Desserts, of course, were excellent, combining both terrific creativity and spot-on execution. Particular favorites were the Well ($12), a composition of milk granita designed to resemble pasta preparation, and the Trimmings ($12) of dark chocolate, peanut and bergamot caramel.
There is enough about 189 by Dominique Ansel to make me think it’s an effort worth supporting. The dining room is a pleasant space and the service is youthful, quirky and rather endearing. The wine list has some real gems by the glass, and the pre-dinner cocktails were all excellent. For me, a restaurant's bar is judged less on its own list of creations and more on how they handle the classics; at 189, a perfectly balanced Plymouth Gin martini ($15) revealed that this bar knows what it's doing.

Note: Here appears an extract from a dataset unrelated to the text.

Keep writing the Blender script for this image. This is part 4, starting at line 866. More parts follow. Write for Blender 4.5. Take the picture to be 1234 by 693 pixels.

However, the kitchen still has work to do on the execution front to persuade people that Lilliputian portions of food, at pretty aggressive pricing, is worth walking up a flight of steps to experience.
VITALS
WHAT TO EAT
Order the sweet corn elote milk bread and a couple of the vegetarian dishes, and you’ll be good to go.
WHERE TO SIT
The terrace seating is sure to be fought over in warmer weather, but the booths close to the bar, or the stools overlooking the open kitchen, are the place to be.
WHAT TO DRINK
The well-made cocktails are an excellent way to start, and the wine list allows for worthwhile choices at all budget levels, including a wide selection by the glass. For those of you who like your wine as funky as James Brown, there are also natural wines on offer.